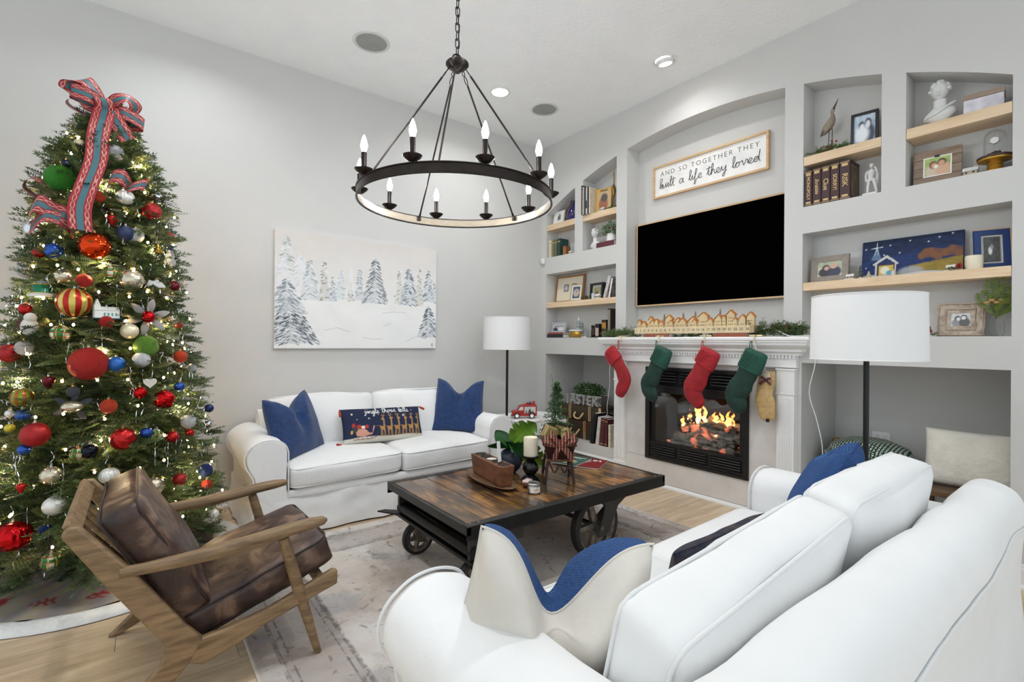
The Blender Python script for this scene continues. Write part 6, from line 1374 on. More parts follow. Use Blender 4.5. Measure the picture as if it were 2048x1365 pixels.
def floor_lamp(label, x, y):
    t = thing('floor_lamp', label, 'floor lamp', (x, y, 0), 0, 'matching black floor lamps')
    MB().lathe([(.0001, 0), (.13, 0), (.13, .014), (.122, .02), (.02, .024), (.0001, .024)], 36).obj('base', M_pole, t)
    MB().cyl((0, 0, .02), (0, 0, 1.42), .0125, n=16).obj('pole', M_pole, t)
    sh = MB().lathe([(.242, 1.255), (.236, 1.575), (.233, 1.575), (.239, 1.255), (.242, 1.255)], 64, cap=False).obj('lamp_shade', M_shade, t)
    for zz, rr in ((1.257, .2415), (1.573, .2365)): MB().tube([(rr*math.cos(2*PI*k/64), rr*math.sin(2*PI*k/64), zz) for k in range(64)], .0028, 5, closed=True).obj('shade_rim', mat('shade tape', (236, 235, 231), .8), sh)
    for k in range(3): a = 2*PI*k/3; MB().tube([(0, 0, 1.56), (.234*math.cos(a), .234*math.sin(a), 1.568)], .0022, 5).obj('spider_arm', M_pole, t)
    MB().lathe([(.0001, 1.42), (.02, 1.42), (.02, 1.47), (.012, 1.48), (.0001, 1.48)], 14).obj('socket', M_pole, t)
    MB().lathe([(.0001, 1.48), (.014, 1.485), (.03, 1.52), (.022, 1.548), (.0001, 1.555)], 16).obj('bulb', mat('frosted bulb', (240, 240, 236), .5), t)
    MB().lathe([(.0001, 1.555), (.006, 1.556), (.006, 1.575), (.009, 1.585), (.0001, 1.592)], 12).obj('finial', M_pole, t)
floor_lamp('black floor lamp with white drum shade in the far corner', 2.942, 3.925)
floor_lamp('black floor lamp with big white drum shade behind the near sofa', 2.885, .862)

# ================================================================== side table, van, ottoman
t = thing('side_table', 'small round white-topped side table on a black pole', 'side table', (2.952, 3.672, 0))
MB().lathe([(.0001, .578), (.17, .578), (.178, .584), (.178, .594), (.172, .600), (.0001, .600)], 48).obj('table_top', mat('white marble', (232, 230, 228), .25, var=.03), t)
MB().cyl((0, 0, .02), (0, 0, .58), .0125, n=14).obj('pole', M_pole, t)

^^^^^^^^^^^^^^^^

> [Stated goal]
Write out the full set of lines verbatim, without the pictures.

> [Completed exercise]
The Blender Python script for this scene continues. Write part 6, from line 1374 on. More parts follow. Use Blender 4.5. Measure the picture as if it were 2048x1365 pixels.
def floor_lamp(label, x, y):
    t = thing('floor_lamp', label, 'floor lamp', (x, y, 0), 0, 'matching black floor lamps')
    MB().lathe([(.0001, 0), (.13, 0), (.13, .014), (.122, .02), (.02, .024), (.0001, .024)], 36).obj('base', M_pole, t)
    MB().cyl((0, 0, .02), (0, 0, 1.42), .0125, n=16).obj('pole', M_pole, t)
    sh = MB().lathe([(.242, 1.255), (.236, 1.575), (.233, 1.575), (.239, 1.255), (.242, 1.255)], 64, cap=False).obj('lamp_shade', M_shade, t)
    for zz, rr in ((1.257, .2415), (1.573, .2365)): MB().tube([(rr*math.cos(2*PI*k/64), rr*math.sin(2*PI*k/64), zz) for k in range(64)], .0028, 5, closed=True).obj('shade_rim', mat('shade tape', (236, 235, 231), .8), sh)
    for k in range(3): a = 2*PI*k/3; MB().tube([(0, 0, 1.56), (.234*math.cos(a), .234*math.sin(a), 1.568)], .0022, 5).obj('spider_arm', M_pole, t)
    MB().lathe([(.0001, 1.42), (.02, 1.42), (.02, 1.47), (.012, 1.48), (.0001, 1.48)], 14).obj('socket', M_pole, t)
    MB().lathe([(.0001, 1.48), (.014, 1.485), (.03, 1.52), (.022, 1.548), (.0001, 1.555)], 16).obj('bulb', mat('frosted bulb', (240, 240, 236), .5), t)
    MB().lathe([(.0001, 1.555), (.006, 1.556), (.006, 1.575), (.009, 1.585), (.0001, 1.592)], 12).obj('finial', M_pole, t)
floor_lamp('black floor lamp with white drum shade in the far corner', 2.942, 3.925)
floor_lamp('black floor lamp with big white drum shade behind the near sofa', 2.885, .862)

# ================================================================== side table, van, ottoman
t = thing('side_table', 'small round white-topped side table on a black pole', 'side table', (2.952, 3.672, 0))
MB().lathe([(.0001, .578), (.17, .578), (.178, .584), (.178, .594), (.172, .600), (.0001, .600)], 48).obj('table_top', mat('white marble', (232, 230, 228), .25, var=.03), t)
MB().cyl((0, 0, .02), (0, 0, .58), .0125, n=14).obj('pole', M_pole, t)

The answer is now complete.